■ REQUIREMENTS ■
Your task is to repeat the lines below exactly, excluding any pictures they contain.

::::::::

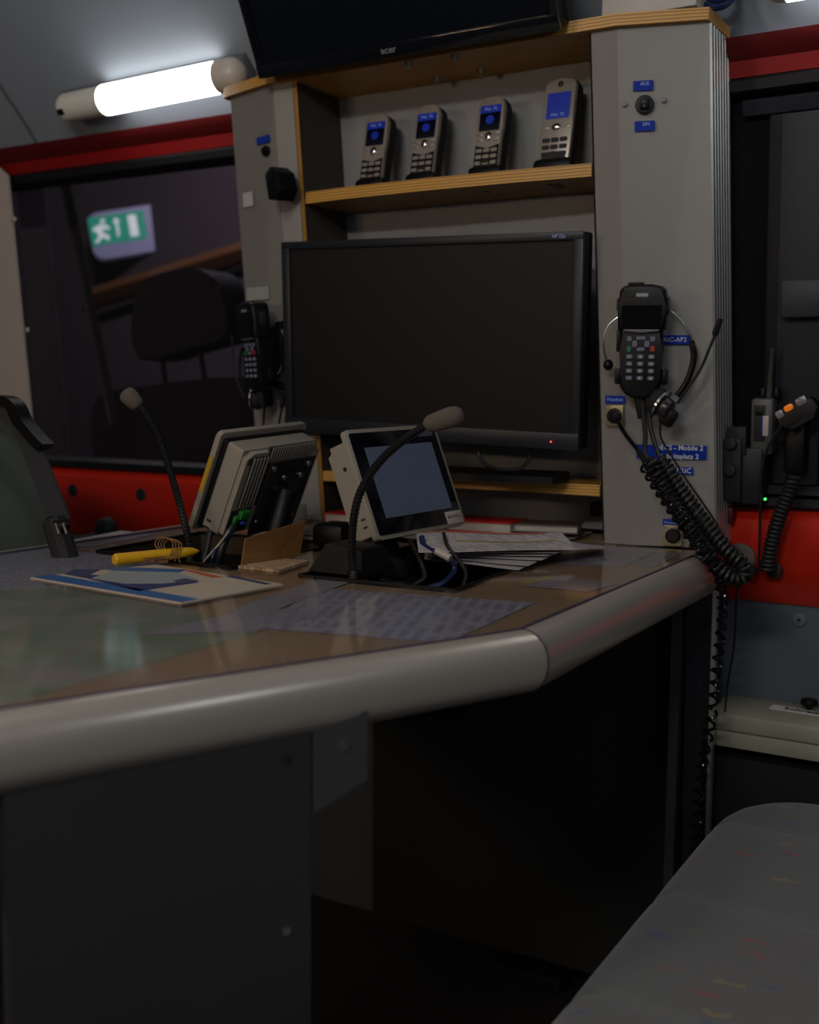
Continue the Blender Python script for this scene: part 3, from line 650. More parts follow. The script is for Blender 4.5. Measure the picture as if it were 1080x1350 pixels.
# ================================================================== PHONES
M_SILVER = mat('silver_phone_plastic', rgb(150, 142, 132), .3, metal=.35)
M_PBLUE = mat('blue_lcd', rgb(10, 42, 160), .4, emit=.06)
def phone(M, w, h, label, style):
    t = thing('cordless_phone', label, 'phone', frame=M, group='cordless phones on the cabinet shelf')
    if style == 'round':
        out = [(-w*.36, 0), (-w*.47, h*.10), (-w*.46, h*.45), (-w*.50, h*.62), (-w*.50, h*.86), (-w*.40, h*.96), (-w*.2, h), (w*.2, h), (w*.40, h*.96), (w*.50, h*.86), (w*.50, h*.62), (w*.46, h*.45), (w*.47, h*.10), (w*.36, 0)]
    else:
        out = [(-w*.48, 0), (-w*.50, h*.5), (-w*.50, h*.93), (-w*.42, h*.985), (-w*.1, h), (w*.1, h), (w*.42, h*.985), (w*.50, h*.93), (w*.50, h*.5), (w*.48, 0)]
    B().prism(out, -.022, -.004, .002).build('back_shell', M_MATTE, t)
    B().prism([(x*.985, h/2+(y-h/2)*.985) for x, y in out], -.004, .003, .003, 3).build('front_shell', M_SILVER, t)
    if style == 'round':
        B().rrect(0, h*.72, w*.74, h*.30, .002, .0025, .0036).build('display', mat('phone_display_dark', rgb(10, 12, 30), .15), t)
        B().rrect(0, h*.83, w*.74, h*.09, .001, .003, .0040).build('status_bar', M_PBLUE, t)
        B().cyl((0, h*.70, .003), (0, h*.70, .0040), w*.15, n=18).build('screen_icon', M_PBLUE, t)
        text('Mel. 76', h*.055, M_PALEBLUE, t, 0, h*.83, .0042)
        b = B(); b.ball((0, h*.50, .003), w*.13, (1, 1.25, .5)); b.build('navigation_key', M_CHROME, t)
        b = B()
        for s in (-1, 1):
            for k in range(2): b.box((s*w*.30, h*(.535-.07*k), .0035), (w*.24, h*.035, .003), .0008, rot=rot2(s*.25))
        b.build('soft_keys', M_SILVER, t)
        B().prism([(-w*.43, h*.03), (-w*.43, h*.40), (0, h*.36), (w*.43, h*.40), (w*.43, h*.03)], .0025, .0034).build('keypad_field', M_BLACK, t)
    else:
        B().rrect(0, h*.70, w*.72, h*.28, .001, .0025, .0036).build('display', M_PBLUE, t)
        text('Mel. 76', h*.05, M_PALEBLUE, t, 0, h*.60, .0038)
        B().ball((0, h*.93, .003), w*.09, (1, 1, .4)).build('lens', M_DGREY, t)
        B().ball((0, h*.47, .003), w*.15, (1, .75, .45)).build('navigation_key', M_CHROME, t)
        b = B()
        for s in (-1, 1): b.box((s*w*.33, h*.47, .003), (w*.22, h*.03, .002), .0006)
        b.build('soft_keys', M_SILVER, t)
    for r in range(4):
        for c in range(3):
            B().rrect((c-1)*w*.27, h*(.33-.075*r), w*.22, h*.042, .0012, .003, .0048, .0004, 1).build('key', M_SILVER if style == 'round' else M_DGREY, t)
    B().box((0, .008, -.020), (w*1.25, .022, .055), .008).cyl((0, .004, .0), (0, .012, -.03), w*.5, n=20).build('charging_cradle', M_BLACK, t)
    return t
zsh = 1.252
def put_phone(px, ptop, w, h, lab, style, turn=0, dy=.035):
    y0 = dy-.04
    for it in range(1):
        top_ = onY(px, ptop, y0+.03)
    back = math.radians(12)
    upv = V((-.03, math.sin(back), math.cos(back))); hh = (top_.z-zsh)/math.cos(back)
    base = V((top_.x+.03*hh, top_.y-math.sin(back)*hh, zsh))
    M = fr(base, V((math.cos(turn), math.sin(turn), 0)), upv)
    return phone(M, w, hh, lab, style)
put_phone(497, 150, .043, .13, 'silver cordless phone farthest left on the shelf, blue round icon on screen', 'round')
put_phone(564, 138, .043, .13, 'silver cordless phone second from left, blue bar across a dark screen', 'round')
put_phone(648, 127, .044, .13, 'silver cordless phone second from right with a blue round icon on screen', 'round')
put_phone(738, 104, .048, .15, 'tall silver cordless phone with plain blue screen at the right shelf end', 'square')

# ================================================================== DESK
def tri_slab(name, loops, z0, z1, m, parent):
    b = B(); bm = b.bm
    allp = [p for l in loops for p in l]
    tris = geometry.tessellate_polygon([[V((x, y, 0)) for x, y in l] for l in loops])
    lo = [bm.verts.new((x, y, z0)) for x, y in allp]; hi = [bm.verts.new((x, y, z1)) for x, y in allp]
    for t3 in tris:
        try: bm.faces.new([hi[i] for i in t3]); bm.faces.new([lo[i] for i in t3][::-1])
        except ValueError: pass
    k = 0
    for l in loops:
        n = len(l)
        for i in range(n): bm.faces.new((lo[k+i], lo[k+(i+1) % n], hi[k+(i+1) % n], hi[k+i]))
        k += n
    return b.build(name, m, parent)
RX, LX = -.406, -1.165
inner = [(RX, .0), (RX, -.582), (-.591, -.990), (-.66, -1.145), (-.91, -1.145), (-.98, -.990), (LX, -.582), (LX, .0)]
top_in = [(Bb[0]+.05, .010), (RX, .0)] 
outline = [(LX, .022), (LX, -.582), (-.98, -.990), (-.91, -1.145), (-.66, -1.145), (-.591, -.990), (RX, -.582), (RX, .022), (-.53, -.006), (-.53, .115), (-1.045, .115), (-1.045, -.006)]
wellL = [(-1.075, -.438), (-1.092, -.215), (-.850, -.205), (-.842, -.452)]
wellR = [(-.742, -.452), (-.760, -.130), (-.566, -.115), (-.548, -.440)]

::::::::

■ ANSWER TO THIS TASK ■
Continue the Blender Python script for this scene: part 3, from line 650. More parts follow. The script is for Blender 4.5. Measure the picture as if it were 1080x1350 pixels.
# ================================================================== PHONES
M_SILVER = mat('silver_phone_plastic', rgb(150, 142, 132), .3, metal=.35)
M_PBLUE = mat('blue_lcd', rgb(10, 42, 160), .4, emit=.06)
def phone(M, w, h, label, style):
    t = thing('cordless_phone', label, 'phone', frame=M, group='cordless phones on the cabinet shelf')
    if style == 'round':
        out = [(-w*.36, 0), (-w*.47, h*.10), (-w*.46, h*.45), (-w*.50, h*.62), (-w*.50, h*.86), (-w*.40, h*.96), (-w*.2, h), (w*.2, h), (w*.40, h*.96), (w*.50, h*.86), (w*.50, h*.62), (w*.46, h*.45), (w*.47, h*.10), (w*.36, 0)]
    else:
        out = [(-w*.48, 0), (-w*.50, h*.5), (-w*.50, h*.93), (-w*.42, h*.985), (-w*.1, h), (w*.1, h), (w*.42, h*.985), (w*.50, h*.93), (w*.50, h*.5), (w*.48, 0)]
    B().prism(out, -.022, -.004, .002).build('back_shell', M_MATTE, t)
    B().prism([(x*.985, h/2+(y-h/2)*.985) for x, y in out], -.004, .003, .003, 3).build('front_shell', M_SILVER, t)
    if style == 'round':
        B().rrect(0, h*.72, w*.74, h*.30, .002, .0025, .0036).build('display', mat('phone_display_dark', rgb(10, 12, 30), .15), t)
        B().rrect(0, h*.83, w*.74, h*.09, .001, .003, .0040).build('status_bar', M_PBLUE, t)
        B().cyl((0, h*.70, .003), (0, h*.70, .0040), w*.15, n=18).build('screen_icon', M_PBLUE, t)
        text('Mel. 76', h*.055, M_PALEBLUE, t, 0, h*.83, .0042)
        b = B(); b.ball((0, h*.50, .003), w*.13, (1, 1.25, .5)); b.build('navigation_key', M_CHROME, t)
        b = B()
        for s in (-1, 1):
            for k in range(2): b.box((s*w*.30, h*(.535-.07*k), .0035), (w*.24, h*.035, .003), .0008, rot=rot2(s*.25))
        b.build('soft_keys', M_SILVER, t)
        B().prism([(-w*.43, h*.03), (-w*.43, h*.40), (0, h*.36), (w*.43, h*.40), (w*.43, h*.03)], .0025, .0034).build('keypad_field', M_BLACK, t)
    else:
        B().rrect(0, h*.70, w*.72, h*.28, .001, .0025, .0036).build('display', M_PBLUE, t)
        text('Mel. 76', h*.05, M_PALEBLUE, t, 0, h*.60, .0038)
        B().ball((0, h*.93, .003), w*.09, (1, 1, .4)).build('lens', M_DGREY, t)
        B().ball((0, h*.47, .003), w*.15, (1, .75, .45)).build('navigation_key', M_CHROME, t)
        b = B()
        for s in (-1, 1): b.box((s*w*.33, h*.47, .003), (w*.22, h*.03, .002), .0006)
        b.build('soft_keys', M_SILVER, t)
    for r in range(4):
        for c in range(3):
            B().rrect((c-1)*w*.27, h*(.33-.075*r), w*.22, h*.042, .0012, .003, .0048, .0004, 1).build('key', M_SILVER if style == 'round' else M_DGREY, t)
    B().box((0, .008, -.020), (w*1.25, .022, .055), .008).cyl((0, .004, .0), (0, .012, -.03), w*.5, n=20).build('charging_cradle', M_BLACK, t)
    return t
zsh = 1.252
def put_phone(px, ptop, w, h, lab, style, turn=0, dy=.035):
    y0 = dy-.04
    for it in range(1):
        top_ = onY(px, ptop, y0+.03)
    back = math.radians(12)
    upv = V((-.03, math.sin(back), math.cos(back))); hh = (top_.z-zsh)/math.cos(back)
    base = V((top_.x+.03*hh, top_.y-math.sin(back)*hh, zsh))
    M = fr(base, V((math.cos(turn), math.sin(turn), 0)), upv)
    return phone(M, w, hh, lab, style)
put_phone(497, 150, .043, .13, 'silver cordless phone farthest left on the shelf, blue round icon on screen', 'round')
put_phone(564, 138, .043, .13, 'silver cordless phone second from left, blue bar across a dark screen', 'round')
put_phone(648, 127, .044, .13, 'silver cordless phone second from right with a blue round icon on screen', 'round')
put_phone(738, 104, .048, .15, 'tall silver cordless phone with plain blue screen at the right shelf end', 'square')

# ================================================================== DESK
def tri_slab(name, loops, z0, z1, m, parent):
    b = B(); bm = b.bm
    allp = [p for l in loops for p in l]
    tris = geometry.tessellate_polygon([[V((x, y, 0)) for x, y in l] for l in loops])
    lo = [bm.verts.new((x, y, z0)) for x, y in allp]; hi = [bm.verts.new((x, y, z1)) for x, y in allp]
    for t3 in tris:
        try: bm.faces.new([hi[i] for i in t3]); bm.faces.new([lo[i] for i in t3][::-1])
        except ValueError: pass
    k = 0
    for l in loops:
        n = len(l)
        for i in range(n): bm.faces.new((lo[k+i], lo[k+(i+1) % n], hi[k+(i+1) % n], hi[k+i]))
        k += n
    return b.build(name, m, parent)
RX, LX = -.406, -1.165
inner = [(RX, .0), (RX, -.582), (-.591, -.990), (-.66, -1.145), (-.91, -1.145), (-.98, -.990), (LX, -.582), (LX, .0)]
top_in = [(Bb[0]+.05, .010), (RX, .0)] 
outline = [(LX, .022), (LX, -.582), (-.98, -.990), (-.91, -1.145), (-.66, -1.145), (-.591, -.990), (RX, -.582), (RX, .022), (-.53, -.006), (-.53, .115), (-1.045, .115), (-1.045, -.006)]
wellL = [(-1.075, -.438), (-1.092, -.215), (-.850, -.205), (-.842, -.452)]
wellR = [(-.742, -.452), (-.760, -.130), (-.566, -.115), (-.548, -.440)]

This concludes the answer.